- _Written task_
Select every line containing the word "scene" from the material, and copy those lines.

## BEGIN Data shown

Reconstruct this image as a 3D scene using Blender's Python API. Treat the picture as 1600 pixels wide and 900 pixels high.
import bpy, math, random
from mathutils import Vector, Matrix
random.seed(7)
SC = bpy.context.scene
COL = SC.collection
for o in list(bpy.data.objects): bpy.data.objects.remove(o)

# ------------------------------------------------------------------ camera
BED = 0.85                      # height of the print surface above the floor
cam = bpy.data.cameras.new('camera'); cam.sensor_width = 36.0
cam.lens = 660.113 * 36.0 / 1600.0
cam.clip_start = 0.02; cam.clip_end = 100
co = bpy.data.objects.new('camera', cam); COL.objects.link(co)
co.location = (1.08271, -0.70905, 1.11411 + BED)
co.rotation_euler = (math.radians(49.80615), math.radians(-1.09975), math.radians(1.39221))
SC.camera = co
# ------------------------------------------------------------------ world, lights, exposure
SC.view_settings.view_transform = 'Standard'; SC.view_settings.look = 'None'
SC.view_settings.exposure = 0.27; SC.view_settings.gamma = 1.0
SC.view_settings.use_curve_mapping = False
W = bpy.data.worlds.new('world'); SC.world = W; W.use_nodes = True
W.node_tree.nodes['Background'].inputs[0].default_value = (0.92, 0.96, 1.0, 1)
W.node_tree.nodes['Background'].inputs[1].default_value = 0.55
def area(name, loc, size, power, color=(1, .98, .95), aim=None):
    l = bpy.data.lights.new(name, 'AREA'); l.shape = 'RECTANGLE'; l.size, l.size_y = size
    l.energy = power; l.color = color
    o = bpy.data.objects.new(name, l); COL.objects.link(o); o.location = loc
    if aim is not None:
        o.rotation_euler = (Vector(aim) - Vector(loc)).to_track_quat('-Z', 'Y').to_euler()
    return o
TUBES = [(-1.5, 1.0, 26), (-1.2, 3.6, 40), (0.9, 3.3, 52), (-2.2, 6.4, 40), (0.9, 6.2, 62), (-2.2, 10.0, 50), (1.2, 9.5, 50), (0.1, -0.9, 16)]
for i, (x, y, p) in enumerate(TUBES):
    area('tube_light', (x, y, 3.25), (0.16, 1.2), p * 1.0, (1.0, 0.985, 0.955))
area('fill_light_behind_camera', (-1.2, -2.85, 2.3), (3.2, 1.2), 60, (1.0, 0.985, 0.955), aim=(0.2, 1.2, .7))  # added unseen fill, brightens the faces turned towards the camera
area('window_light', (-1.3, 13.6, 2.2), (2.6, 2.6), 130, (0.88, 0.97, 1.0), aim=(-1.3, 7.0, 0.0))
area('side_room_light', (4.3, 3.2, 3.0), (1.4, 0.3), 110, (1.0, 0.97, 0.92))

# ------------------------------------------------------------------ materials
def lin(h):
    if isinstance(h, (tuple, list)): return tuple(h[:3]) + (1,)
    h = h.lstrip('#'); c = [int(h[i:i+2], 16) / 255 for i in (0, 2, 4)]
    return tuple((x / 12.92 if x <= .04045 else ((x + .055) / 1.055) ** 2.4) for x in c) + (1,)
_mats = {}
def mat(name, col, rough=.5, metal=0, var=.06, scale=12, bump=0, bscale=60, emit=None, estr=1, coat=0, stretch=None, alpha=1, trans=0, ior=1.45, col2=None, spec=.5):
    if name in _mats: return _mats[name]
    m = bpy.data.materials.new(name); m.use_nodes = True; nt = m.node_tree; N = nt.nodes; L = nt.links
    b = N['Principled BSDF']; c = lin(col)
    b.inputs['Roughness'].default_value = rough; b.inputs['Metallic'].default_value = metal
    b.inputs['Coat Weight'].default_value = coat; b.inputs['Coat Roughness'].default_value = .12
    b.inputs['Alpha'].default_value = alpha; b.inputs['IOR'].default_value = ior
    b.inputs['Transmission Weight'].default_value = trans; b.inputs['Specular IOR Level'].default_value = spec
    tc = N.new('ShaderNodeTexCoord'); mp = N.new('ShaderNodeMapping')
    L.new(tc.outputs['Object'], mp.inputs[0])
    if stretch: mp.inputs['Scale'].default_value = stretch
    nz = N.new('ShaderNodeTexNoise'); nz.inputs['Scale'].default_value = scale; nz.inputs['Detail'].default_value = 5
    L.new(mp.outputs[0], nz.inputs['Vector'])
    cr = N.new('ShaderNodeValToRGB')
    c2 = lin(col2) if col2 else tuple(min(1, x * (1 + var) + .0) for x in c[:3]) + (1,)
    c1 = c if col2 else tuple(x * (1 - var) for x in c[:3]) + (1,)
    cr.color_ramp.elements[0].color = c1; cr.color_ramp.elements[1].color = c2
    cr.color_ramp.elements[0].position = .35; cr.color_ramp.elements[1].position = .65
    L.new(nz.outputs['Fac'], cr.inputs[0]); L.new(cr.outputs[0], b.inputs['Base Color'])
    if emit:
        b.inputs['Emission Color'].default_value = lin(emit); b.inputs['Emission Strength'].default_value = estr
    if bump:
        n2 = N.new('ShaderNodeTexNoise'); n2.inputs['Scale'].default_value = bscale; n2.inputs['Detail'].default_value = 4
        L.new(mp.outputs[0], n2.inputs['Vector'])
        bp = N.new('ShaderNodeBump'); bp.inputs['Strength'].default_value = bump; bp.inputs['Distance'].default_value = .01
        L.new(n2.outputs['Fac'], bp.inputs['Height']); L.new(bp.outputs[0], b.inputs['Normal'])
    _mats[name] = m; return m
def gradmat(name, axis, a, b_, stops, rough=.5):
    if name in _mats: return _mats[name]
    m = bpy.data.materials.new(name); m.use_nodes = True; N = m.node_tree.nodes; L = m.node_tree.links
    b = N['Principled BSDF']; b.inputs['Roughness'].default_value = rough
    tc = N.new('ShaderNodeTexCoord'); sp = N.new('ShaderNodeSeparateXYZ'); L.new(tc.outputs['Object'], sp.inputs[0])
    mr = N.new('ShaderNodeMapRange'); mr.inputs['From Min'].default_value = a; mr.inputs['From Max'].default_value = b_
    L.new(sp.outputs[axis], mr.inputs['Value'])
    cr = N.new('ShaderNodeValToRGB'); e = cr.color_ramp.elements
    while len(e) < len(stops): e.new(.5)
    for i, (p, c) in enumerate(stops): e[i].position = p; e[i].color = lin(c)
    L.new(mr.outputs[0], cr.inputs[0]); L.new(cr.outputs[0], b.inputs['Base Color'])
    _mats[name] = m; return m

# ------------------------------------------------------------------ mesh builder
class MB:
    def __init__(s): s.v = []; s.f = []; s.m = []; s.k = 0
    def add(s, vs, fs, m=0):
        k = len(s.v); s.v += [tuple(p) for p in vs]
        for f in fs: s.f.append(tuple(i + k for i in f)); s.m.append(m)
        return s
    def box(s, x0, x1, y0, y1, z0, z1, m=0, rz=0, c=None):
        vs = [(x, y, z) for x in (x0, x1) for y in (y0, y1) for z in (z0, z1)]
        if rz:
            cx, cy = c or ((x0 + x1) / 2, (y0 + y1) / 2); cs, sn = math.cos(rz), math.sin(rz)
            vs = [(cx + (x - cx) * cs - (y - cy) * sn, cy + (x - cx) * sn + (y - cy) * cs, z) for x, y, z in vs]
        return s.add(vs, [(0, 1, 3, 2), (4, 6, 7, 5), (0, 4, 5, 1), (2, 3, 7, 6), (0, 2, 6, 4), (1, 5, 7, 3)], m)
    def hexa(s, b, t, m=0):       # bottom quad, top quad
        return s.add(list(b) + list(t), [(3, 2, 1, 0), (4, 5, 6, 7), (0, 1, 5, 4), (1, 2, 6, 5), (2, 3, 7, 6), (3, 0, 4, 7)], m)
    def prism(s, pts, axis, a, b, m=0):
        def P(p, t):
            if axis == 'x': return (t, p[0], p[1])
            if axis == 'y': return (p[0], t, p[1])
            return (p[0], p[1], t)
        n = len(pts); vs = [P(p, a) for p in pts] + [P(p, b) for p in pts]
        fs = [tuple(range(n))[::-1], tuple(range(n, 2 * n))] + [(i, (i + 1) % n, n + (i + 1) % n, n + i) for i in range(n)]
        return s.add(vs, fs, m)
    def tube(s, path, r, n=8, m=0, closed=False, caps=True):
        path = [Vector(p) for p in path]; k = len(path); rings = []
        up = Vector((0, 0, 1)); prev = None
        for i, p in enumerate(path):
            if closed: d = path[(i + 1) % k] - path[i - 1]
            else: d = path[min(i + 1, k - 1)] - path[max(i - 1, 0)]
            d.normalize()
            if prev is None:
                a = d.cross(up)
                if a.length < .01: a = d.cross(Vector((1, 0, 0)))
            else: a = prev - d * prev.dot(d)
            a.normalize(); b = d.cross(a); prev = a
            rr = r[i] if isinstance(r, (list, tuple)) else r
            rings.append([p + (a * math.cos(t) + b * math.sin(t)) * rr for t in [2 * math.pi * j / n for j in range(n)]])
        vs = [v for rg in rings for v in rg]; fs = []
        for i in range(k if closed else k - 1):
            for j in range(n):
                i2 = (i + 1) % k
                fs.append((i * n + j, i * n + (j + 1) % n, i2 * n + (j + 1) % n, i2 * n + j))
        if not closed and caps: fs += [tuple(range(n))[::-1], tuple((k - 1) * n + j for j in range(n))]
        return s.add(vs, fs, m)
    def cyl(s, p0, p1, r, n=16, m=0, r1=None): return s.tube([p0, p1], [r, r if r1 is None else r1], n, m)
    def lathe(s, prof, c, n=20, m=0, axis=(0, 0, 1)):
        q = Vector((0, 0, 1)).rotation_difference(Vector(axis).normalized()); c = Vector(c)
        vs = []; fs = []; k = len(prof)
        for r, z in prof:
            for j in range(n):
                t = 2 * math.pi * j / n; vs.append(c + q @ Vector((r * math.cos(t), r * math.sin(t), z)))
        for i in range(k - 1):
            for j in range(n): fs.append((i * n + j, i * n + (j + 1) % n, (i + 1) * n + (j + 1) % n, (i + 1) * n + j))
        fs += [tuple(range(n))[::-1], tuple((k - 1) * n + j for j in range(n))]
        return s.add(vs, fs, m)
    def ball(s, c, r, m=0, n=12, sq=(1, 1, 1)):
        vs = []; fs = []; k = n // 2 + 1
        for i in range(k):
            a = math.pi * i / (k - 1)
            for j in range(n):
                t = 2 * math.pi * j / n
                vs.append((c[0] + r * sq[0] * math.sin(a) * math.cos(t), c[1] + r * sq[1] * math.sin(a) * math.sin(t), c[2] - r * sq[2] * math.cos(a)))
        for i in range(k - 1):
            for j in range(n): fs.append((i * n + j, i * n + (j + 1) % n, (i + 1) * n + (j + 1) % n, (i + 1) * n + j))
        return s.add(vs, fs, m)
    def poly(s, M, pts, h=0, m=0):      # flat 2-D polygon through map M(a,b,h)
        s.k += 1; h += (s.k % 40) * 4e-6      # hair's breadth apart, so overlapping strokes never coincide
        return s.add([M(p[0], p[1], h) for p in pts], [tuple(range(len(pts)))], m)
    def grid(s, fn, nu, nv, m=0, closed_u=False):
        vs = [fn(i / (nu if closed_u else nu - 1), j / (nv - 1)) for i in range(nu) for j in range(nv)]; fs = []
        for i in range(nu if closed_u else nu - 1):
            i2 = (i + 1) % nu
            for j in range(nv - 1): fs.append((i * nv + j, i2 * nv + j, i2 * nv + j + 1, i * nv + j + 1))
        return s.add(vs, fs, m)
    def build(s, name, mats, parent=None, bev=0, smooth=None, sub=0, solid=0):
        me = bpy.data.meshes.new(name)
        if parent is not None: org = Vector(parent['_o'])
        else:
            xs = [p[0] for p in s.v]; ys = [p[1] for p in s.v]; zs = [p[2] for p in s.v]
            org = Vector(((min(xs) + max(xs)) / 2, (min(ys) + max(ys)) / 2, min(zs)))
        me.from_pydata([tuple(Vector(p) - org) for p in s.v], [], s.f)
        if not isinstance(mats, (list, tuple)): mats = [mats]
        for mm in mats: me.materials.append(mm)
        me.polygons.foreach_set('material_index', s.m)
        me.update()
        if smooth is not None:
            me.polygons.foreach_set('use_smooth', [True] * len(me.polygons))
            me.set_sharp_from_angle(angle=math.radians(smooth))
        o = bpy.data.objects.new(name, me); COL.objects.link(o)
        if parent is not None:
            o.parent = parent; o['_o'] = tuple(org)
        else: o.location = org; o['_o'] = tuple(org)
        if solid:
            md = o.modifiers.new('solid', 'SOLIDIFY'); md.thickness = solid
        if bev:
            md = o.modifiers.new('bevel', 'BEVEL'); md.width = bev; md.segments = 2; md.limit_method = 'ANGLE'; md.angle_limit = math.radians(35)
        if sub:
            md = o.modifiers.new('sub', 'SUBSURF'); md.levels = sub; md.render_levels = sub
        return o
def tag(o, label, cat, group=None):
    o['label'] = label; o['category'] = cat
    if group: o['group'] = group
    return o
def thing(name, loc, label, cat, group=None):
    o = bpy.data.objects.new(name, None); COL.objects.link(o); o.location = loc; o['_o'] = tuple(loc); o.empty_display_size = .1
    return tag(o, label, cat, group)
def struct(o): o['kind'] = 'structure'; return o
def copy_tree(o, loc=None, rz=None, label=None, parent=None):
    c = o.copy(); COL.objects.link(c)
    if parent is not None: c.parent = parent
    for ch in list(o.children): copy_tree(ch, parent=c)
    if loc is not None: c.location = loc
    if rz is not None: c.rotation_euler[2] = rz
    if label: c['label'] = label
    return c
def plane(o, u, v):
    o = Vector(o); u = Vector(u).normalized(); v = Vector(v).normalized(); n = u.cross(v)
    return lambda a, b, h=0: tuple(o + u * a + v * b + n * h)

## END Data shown

- _Answer to this task_
Reconstruct this image as a 3D scene using Blender's Python API. Treat the picture as 1600 pixels wide and 900 pixels high.
SC = bpy.context.scene